Rogers: I can't stress that enough. You look at this and they're not on the floor. They don't happen outside. It's a closed loop system. We're capturing everything. I'm going to slide next to you here. We do have some of the virgin material, just to look at it. We're always testing materials, and this is the benchmark: it's virgin, and this is what we want to get the recycled material to operate as close to as possible. You can see the contrast. The recycled material has gone through a generation or two or five already. It has a little different history to it than the virgin material does.
Ziegler: You just mentioned that even after it goes through this process, your product might come back to you again someday.
Rogers: It very well could, and honestly, that would be the greatest compliment we could have. It needs to be recycled, needs to be recaptured. Our whole business is built around recyclability. If we can't recycle or recapture it, our feedstock disappears. We need that. We're looking to keep capturing this and reprocessing it again and again. That's the beauty of the material. Love it or hate it, if we do our part, recapture and recycle it, it can be used over and over again. I've had the opportunity to see many different manufacturers in prior roles, but this one stands out. I have never seen a CNC precision tool shop where you could virtually eat off the floor. It's beautiful, it's pristine, and it's a compliment to the team here.
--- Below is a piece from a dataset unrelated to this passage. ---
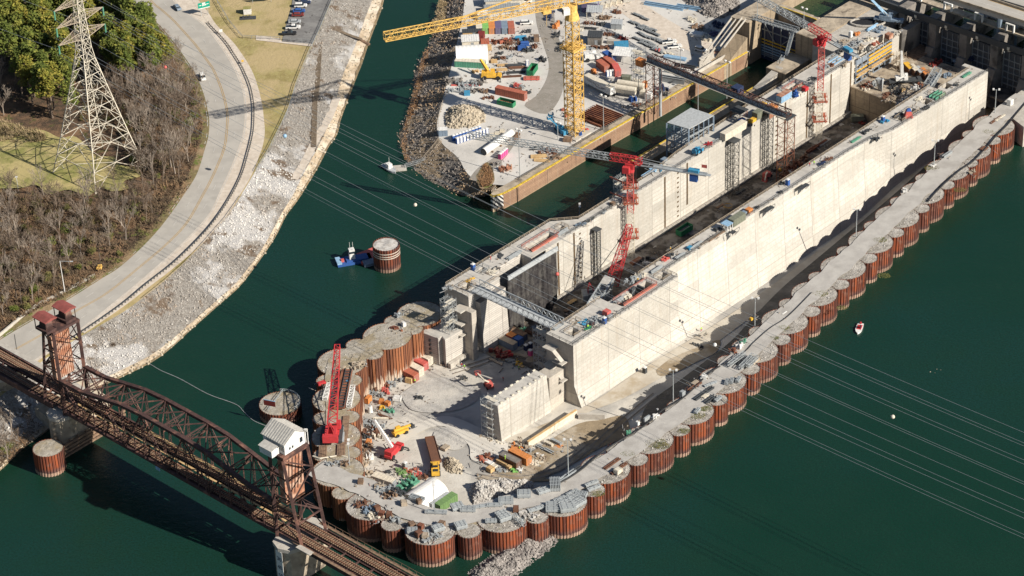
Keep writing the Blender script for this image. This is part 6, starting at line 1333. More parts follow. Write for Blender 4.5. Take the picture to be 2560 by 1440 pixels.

Ziegler: There is some material right around the machines, but once it gets out, as you said, you can really see that cleanliness level. And you have to maintain it when you're making food-grade product.
Rogers: The fun part with this team here is we have this bank of offices on the right, and this is our design team. When we go back to that earlier part of the story where a customer comes in and says, "We want to do this," this team goes through the measurements and the exact precision of what it needs to perform. It needs to be able to do this and get around a certain cap or bottle design. So they'll go through that design process and then hand it over to the team on the left. That bank of offices is going to figure out how to manufacture it. We're designing a product and a method of manufacture with every one of these. That's where this precision tool shop comes in, with the precision cutting of what we call inserts, the parts that actually tell the machine what part to make with that injection process. So they'll go through a series of steps: take the materials, cut them into inserts that are both an A and a B side, concave and convex. Get those ready to go out on the production floor to work the magic out there.
Ziegler: So basically just a clean slate of aluminum here that will eventually have something etched into it, then it goes back over into the room we were just in, gets placed in the machine and plastic is pressed into it. Bingo, that's what we're doing.
Rogers: That's it exactly, and I'm going to use the term precision over and over again, because we're working with microns. We're working with measurements and precision that bring two pieces of machinery together, an A side and a B side, every 10 seconds or so, to create something that is only a couple of microns thick. Doing that with the precision to make millions a day is not easy. It's very delicate. When we have those inserts made, they come out here to this team, and this is our area where we have the tools ready to go. We have the mold bases ready to receive, so that when a customer calls and says, "I need product in the next week or next month," our team can schedule it and pull the right tools together with that level of precision to make sure we're manufacturing at a zero-defect rate.
Ziegler: A little while ago, I was in a screen-printing shop and they held on to the screens for their most popular customers. Exact same idea.
Rogers: Yeah, being ready to service the customer when they're ready. These are the ones where we need to be ready to get product manufactured and out the door when they need it. Their success is our success, and we cherish every one of those customers that we've earned. Over here, we have a number of different products. The resins are going to be the common theme in the story. We continue to innovate and trial different resin sources, from different geographic markets, wherever we can find the right resins with the right characteristics for our manufacturing process. We try different ones, whether it be ocean plastics that are recovered, biodegradable options or bio-based plastics. We've trialed those made from corn or sugar over the years. It's all great product, but the economies and the scale aren't yet there to make those efficient. The market compensates for what the price or value of plastics is, and in some of these cases, when the comparable product is two or three times the cost, the market's not going to go there. So it's early in that journey, but there's still possibility there, and we continue to explore it because it's the right thing to do.
Ziegler: Yeah, awesome. Well, thanks for showing me around today.
Rogers: Appreciate the time. Thank you for reaching out, and we appreciate the opportunity to visit.
Ziegler: That was Brandon Rogers, the CEO of Eugene recycled plastics manufacturer PakTech. This has been Oregon Rainmakers from KLCC. I'm Zac Ziegler, thanks for listening.